Corbin finished 2021 with a 9-16 record and a whopping 5.82 ERA, leading the National League in losses and homers allowed (37!). Three of those dongs last year were by Pete Alonso, and J.D. Davis has four homers in 29 career at-bats against Corbin.
He doesn’t even have the 2020 short season to blame things on — last year was a full 162! It was the worst season of his career by far. With a career ERA of 4.09, that’s saying something. Statcast says he has six pitches: Slider (38.2%) Sinker (28.5%) 4-Seam Fastball (27.9%) Changeup (4.2%) Curveball (0.9%) Cutter (0.3%).
Buck Showalter has some interesting choices to make for his first opening day lineup as Mets skipper, with the additions of Starling Marte, Mark Canha, and Eduardo Escobar but we’ve also got the big three coming back: Francisco Lindor, Alonso, and… Tomás Nido?
Nido came out of spring training on fire with a .417 average in 24 at-bats so if there was ever a time to push James McCann, it’s now... Robinson Canó, PED/DH, still has some fire in his bat, posting a .360/.407/.440 line in the Grapefruit League.
The season is fresh, Mets fans. Let’s enjoy the ride.

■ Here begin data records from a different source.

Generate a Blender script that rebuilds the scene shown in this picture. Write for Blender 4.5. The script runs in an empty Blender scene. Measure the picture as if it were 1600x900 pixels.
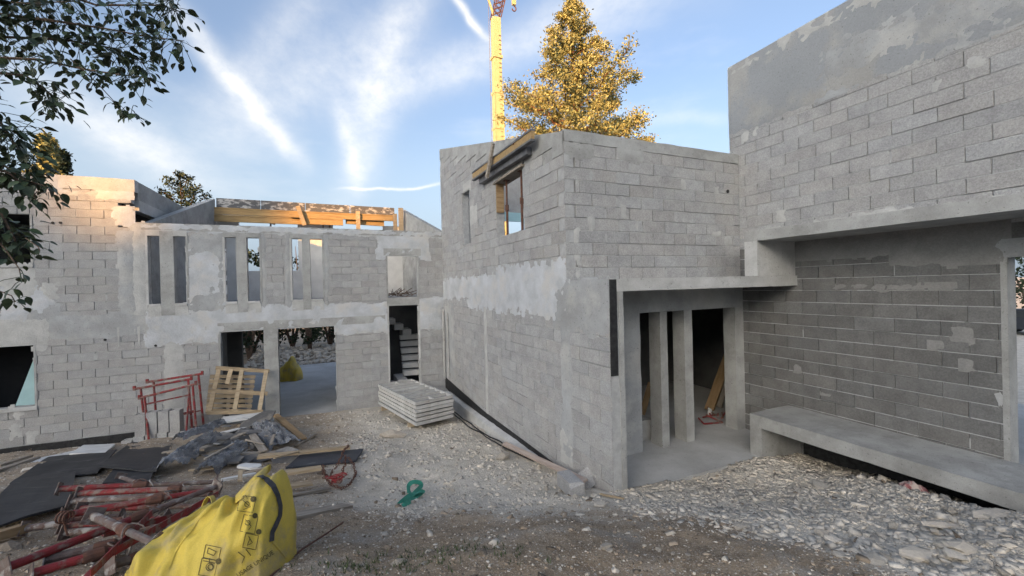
import bpy, bmesh, math, random
from mathutils import Vector, Matrix, noise
random.seed(7)
S = bpy.context.scene
COL = S.collection
CAMZ = 2.88
F = 645.0147
RM = ((0.918019, -0.023932, 0.395813), (-0.395795, 0.005695, 0.918321), (-0.024232, -0.999697, -0.004244))

# ------------------------------------------------------------------ camera
cd = bpy.data.cameras.new('camera'); cam = bpy.data.objects.new('camera', cd); COL.objects.link(cam)
S.camera = cam
cd.sensor_width = 36.0; cd.lens = F / 1600 * 36; cd.clip_start = 0.05; cd.clip_end = 4000
RIGHT = Vector((RM[0][0], RM[1][0], RM[2][0])); DOWN = Vector((RM[0][1], RM[1][1], RM[2][1])); FWD = Vector((RM[0][2], RM[1][2], RM[2][2]))
mm = Matrix.Identity(4)
for i in range(3):
    mm[i][0] = RIGHT[i]; mm[i][1] = -DOWN[i]; mm[i][2] = -FWD[i]
mm[2][3] = CAMZ
cam.matrix_world = mm
CAM = Vector((0, 0, CAMZ))

def ray(px, py): return RIGHT * ((px - 800) / F) + DOWN * ((py - 450) / F) + FWD
def on_y(px, py, y): d = ray(px, py); return CAM + d * (y / d.y)
def on_x(px, py, x): d = ray(px, py); return CAM + d * (x / d.x)
def on_z(px, py, z): d = ray(px, py); return CAM + d * ((z - CAMZ) / d.z)
def at(px, py, depth): return CAM + ray(px, py) * depth
def proj(p):
    q = Vector(p) - CAM; z = q.dot(FWD)
    if z < 0.05: return None
    return 800 + F * q.dot(RIGHT) / z, 450 + F * q.dot(DOWN) / z, z

# ------------------------------------------------------------------ sun, sky, exposure
SUN_EL = math.radians(12.0)
SUN_AZ = Vector((0.75, 0.66, 0)).normalized()            # the way the light travels over the ground
sl = bpy.data.lights.new('sun', 'SUN'); sun = bpy.data.objects.new('sun', sl); COL.objects.link(sun)
sl.energy = 2.2; sl.angle = math.radians(0.45); sl.color = (0.95, 0.47, 0.13)
tr = Vector((SUN_AZ.x * math.cos(SUN_EL), SUN_AZ.y * math.cos(SUN_EL), -math.sin(SUN_EL)))
sun.rotation_euler = tr.to_track_quat('-Z', 'Y').to_euler()
sun.location = (-4, -12, 14)
w = bpy.data.worlds.new('World'); S.world = w; w.use_nodes = True
nt = w.node_tree; nt.nodes.clear()
def N(t, **k):
    n = nt.nodes.new(t)
    for a, b in k.items(): setattr(n, a, b)
    return n
def math_n(op, a, b=None, c=None, clamp=False):
    n = N('ShaderNodeMath', operation=op); n.use_clamp = clamp
    for i, v in enumerate((a, b, c)):
        if v is None: continue
        if isinstance(v, (int, float)): n.inputs[i].default_value = v
        else: nt.links.new(v, n.inputs[i])
    return n.outputs[0]
def vmath(op, a, b=None):
    n = N('ShaderNodeVectorMath', operation=op)
    for i, v in enumerate((a, b)):
        if v is None: continue
        if isinstance(v, (tuple, list, Vector)): n.inputs[i].default_value = tuple(v)
        elif isinstance(v, (int, float)): n.inputs[3].default_value = v
        else: nt.links.new(v, n.inputs[i])
    return n.outputs['Value'] if op in ('DOT_PRODUCT', 'LENGTH') else n.outputs[0]
sky = N('ShaderNodeTexSky', sky_type='NISHITA'); sky.sun_disc = False
sky.sun_elevation = SUN_EL; sky.sun_rotation = math.atan2(-SUN_AZ.x, -SUN_AZ.y)
sky.air_density = 1.0; sky.dust_density = 10.0; sky.ozone_density = 3.0; sky.altitude = 200
SKY_V = 0.88
tc = N('ShaderNodeTexCoord')
D0 = vmath('NORMALIZE', tc.outputs['Generated'])
nz = N('ShaderNodeTexNoise'); nz.inputs['Scale'].default_value = 5.0; nz.inputs['Detail'].default_value = 5
nt.links.new(D0, nz.inputs['Vector'])
wob = vmath('MULTIPLY', vmath('SUBTRACT', nz.outputs['Color'], (0.5, 0.5, 0.5)), (0.055, 0.055, 0.055))
DW = vmath('NORMALIZE', vmath('ADD', D0, wob))
nz2 = N('ShaderNodeTexNoise'); nz2.inputs['Scale'].default_value = 26.0; nz2.inputs['Detail'].default_value = 6; nz2.inputs['Roughness'].default_value = 0.65
mp = N('ShaderNodeMapping'); mp.inputs['Rotation'].default_value = (0.3, 0.5, 0.9); mp.inputs['Scale'].default_value = (1, 0.35, 1.4)
nt.links.new(D0, mp.inputs[0]); nt.links.new(mp.outputs[0], nz2.inputs['Vector'])
streak = math_n('MULTIPLY_ADD', nz2.outputs['Fac'], 1.6, -0.15)
def trail(p0, p1, width, strength, soft=0.10, rough=1.0, d=None):
    """a condensation trail: a great-circle band across the sky between two directions"""
    a = ray(*p0).normalized(); b = ray(*p1).normalized()
    n = a.cross(b).normalized(); t = (b - a).normalized(); lo, hi = a.dot(t), b.dot(t)
    src = d or DW
    dist = math_n('DIVIDE', vmath('DOT_PRODUCT', src, n), width)
    g = math_n('POWER', 2.718, math_n('MULTIPLY', math_n('MULTIPLY', dist, dist), -1.0))
    al = vmath('DOT_PRODUCT', src, t)
    s0 = N('ShaderNodeMapRange', interpolation_type='SMOOTHSTEP'); s0.inputs[1].default_value = lo - soft; s0.inputs[2].default_value = lo + soft
    s1 = N('ShaderNodeMapRange', interpolation_type='SMOOTHSTEP'); s1.inputs[1].default_value = hi + soft; s1.inputs[2].default_value = hi - soft
    nt.links.new(al, s0.inputs[0]); nt.links.new(al, s1.inputs[0])
    # keep to the half of the sky the trail is in
    fr = math_n('GREATER_THAN', vmath('DOT_PRODUCT', src, (a + b).normalized()), 0.2)
    m = math_n('MULTIPLY', math_n('MULTIPLY', g, s0.outputs[0]), math_n('MULTIPLY', s1.outputs[0], fr))
    m = math_n('MULTIPLY', m, math_n('MULTIPLY_ADD', streak, rough, 1.0 - rough * 0.6))
    return math_n('MULTIPLY', m, strength)
TRAILS = [((262, 10), (470, 252), 0.019, 0.66, 0.05), ((655, -40), (548, 290), 0.042, 0.46, 0.10), ((533, 165), (560, 288), 0.018, 0.48, 0.05),
          ((700, -10), (765, 60), 0.008, 0.95, 0.03), ((585, 165), (960, 0), 0.040, 0.48, 0.15), ((60, 150), (300, 275), 0.032, 0.55, 0.12),
          ((0, 120), (330, 300), 0.085, 0.18, 0.2), ((330, 205), (620, 50), 0.060, 0.40, 0.15), ((545, 296), (692, 293), 0.0032, 0.75, 0.05),
          ((1010, 185), (1150, 190), 0.012, 0.22, 0.08), ((900, 20), (1150, -80), 0.06, 0.3, 0.15), ((520, -30), (330, 150), 0.032, 0.30, 0.1)]
acc = None
for tdef in TRAILS:
    o = trail(*tdef)
    acc = o if acc is None else math_n('ADD', acc, o)
sep = N('ShaderNodeSeparateXYZ'); nt.links.new(D0, sep.inputs[0])
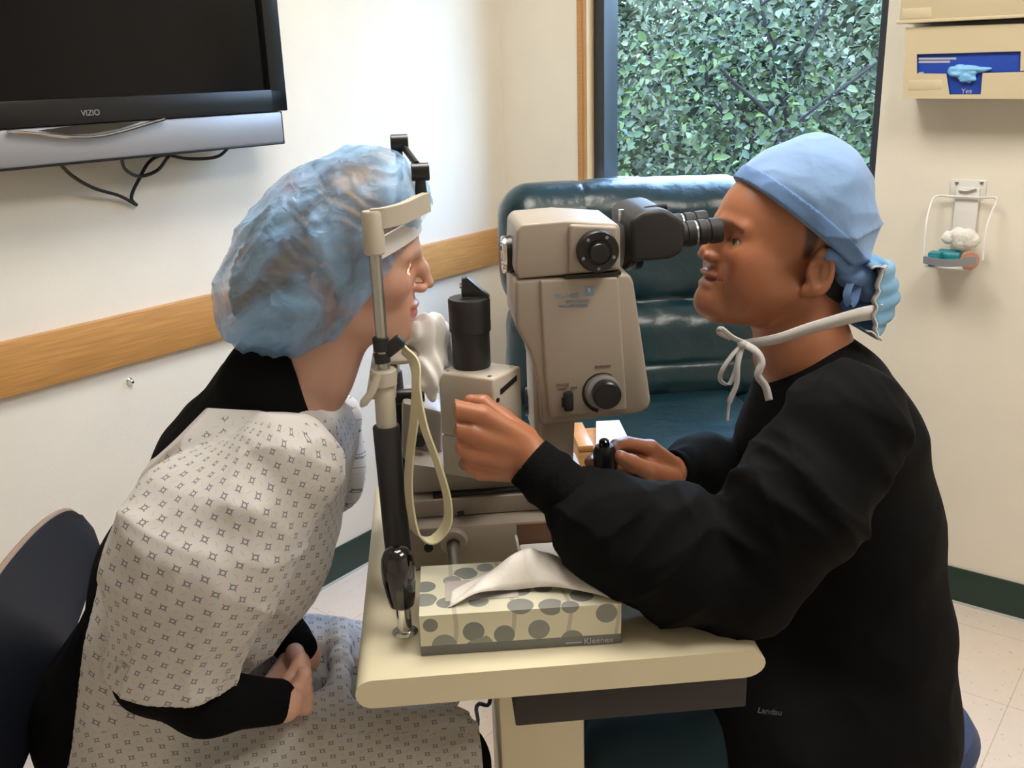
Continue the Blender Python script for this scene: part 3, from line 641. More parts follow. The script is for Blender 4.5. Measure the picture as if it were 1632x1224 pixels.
# ------------------------------------------------------------------ slit lamp laser instrument
BC = 1.25
inst = thing('slit_lamp_microscope', 'warm grey slit lamp laser microscope with black binocular eyepieces standing on the table', 'slit lamp', (pt(800, 900, 1.3)[0], 1.3, TZ))
Yb = 1.19
zb0 = TZ; zb1 = pt(770, 836, Yb)[2]; xb0 = pt(652, 870, Yb)[0]; xb1 = pt(960, 860, Yb)[0]
g = G(); g.poly([V(xb0, Yb, zb0+.001), V(xb1, Yb, zb0+.001), V(xb1, Yb, zb1), V(xb0, Yb, zb1)], V(0, .24, 0), .004); g.build('base', 'beige', inst)
g = G(); c = pt(722, 862, Yb); g.lathe(c, V(0, -1, 0), [(0, .020), (.006, .0195), (.009, .017), (.009, .009), (.004, .0085)], 32); g.build('guide_wheel', 'beige', inst)
g = G(); g.cyl(c+V(.0, 0, -.003), c+V(.002, -.055, -.018), .0085); g.build('axle_rod', 'steel', inst)
g = G(); g.cyl(pt(683, 873, Yb)+V(0, .002, 0), pt(683, 873, Yb)-V(0, .0012, 0), .0062); g.build('hole_plug', 'rubber', inst)
z2 = pt(770, 792, Yb+.03)[2]; x20 = pt(655, 810, Yb+.03)[0]; x21 = pt(930, 800, Yb+.03)[0]
g = G(); g.poly([V(x20, Yb+.03, zb1), V(x21, Yb+.03, zb1), V(x21, Yb+.03, z2), V(x20, Yb+.03, z2)], V(0, .19, 0), .005); g.build('sliding_plate', 'beige', inst)
g = G(); g.cyl(pt(729, 818, Yb+.02)+V(0, 0, -.001), pt(735, 817, Yb+.02)+V(.004, 0, 0), .003); g.build('stop_pin', 'rubber', inst)
z3 = pt(770, 786, Yb+.05)[2]; z4 = pt(720, 742, Yb+.05)[2]
g = G(); g.prism([(690, 791), (885, 774), (885, 778), (690, 795)], Yb+.035, Yb+.2, .0); g.build('shadow_gap_plate', 'rubber', inst)
g = G(); g.prism([(655, 788), (880, 775), (880, 735), (760, 755), (655, 738)], Yb+.045, Yb+.2, .006); g.build('swivel_block', 'beige', inst)
g = G(); g.prism([(640, 640), (705, 655), (705, 748), (660, 742), (640, 735)], Yb+.10, Yb+.19, .008); g.build('rear_housing', 'beige', inst)
g = G(); g.lathe(pt(645, 632, Yb+.13)+V(-.02, 0, 0), V(1, 0, 0), [(0, .008), (.003, .011), (.045, .011), (.048, .008)], 24); g.build('rear_knob', 'black', inst); g = G(); g.lathe(pt(668, 700, Yb+.09), V(0, -1, 0), [(0, .010), (.008, .009)], 20); g.build('rear_knob', 'black', inst)
# illumination tower: box turned 45 degrees
zT = pt(786, 604, 1.165)[2]; Nn = pz(786, 604, zT); Ll = pz(697, 592, zT); Rr = pz(831, 583, zT); Ff = Ll+(Rr-Nn)
zTb = pt(786, 690, 1.165)[2]
g = G(); g.poly([V(p[0], p[1], zTb-.015) for p in (Nn, Rr, Ff, Ll)], V(0, 0, zT-zTb+.015), .004, 3); g.build('lamp_tower', 'beige2', inst, angle=50)
ul = (Ll-Nn)/np.linalg.norm(Ll-Nn); ur = (Rr-Nn)/np.linalg.norm(Rr-Nn); cT = (Nn+Ff)/2
g = G(); q = Nn+ur*.006; L2 = np.linalg.norm(Rr-Nn)
nR_ = np.cross(ur, ez); 
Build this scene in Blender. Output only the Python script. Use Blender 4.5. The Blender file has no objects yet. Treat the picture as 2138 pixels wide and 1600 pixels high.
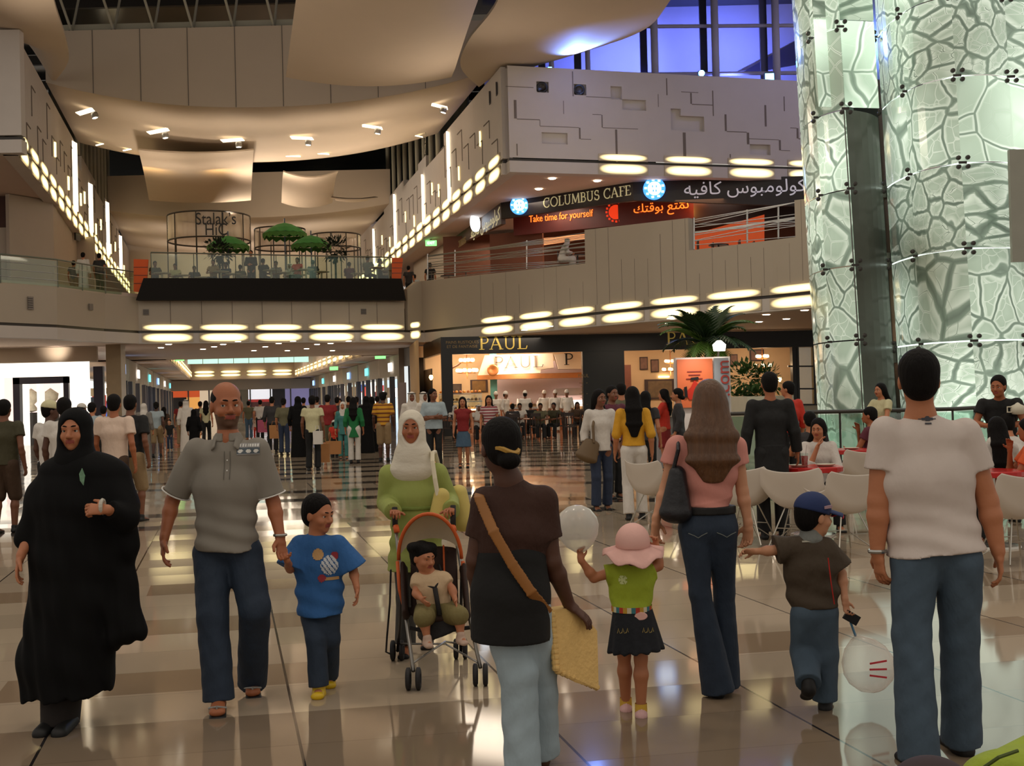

Trivia answer: Darren Bragg played only 18 games for the Mets, and 5 for the Yankees, back in 2001, but he definitely did play for both, after having previously been with the Red Sox (1997-98) and Rockies (2000). Bragg’s other stops included Seattle, St. Louis, Atlanta, San Diego, and Cincinnati. Aside from being a rare member of the Armando Benitez Club of same-season Mets and Yanks, Bragg is notable as the player the Mariners traded to the Red Sox in 1996 to get a 33-year-old junkballer named Jamie Moyer, who then only lasted another 16 years in the majors.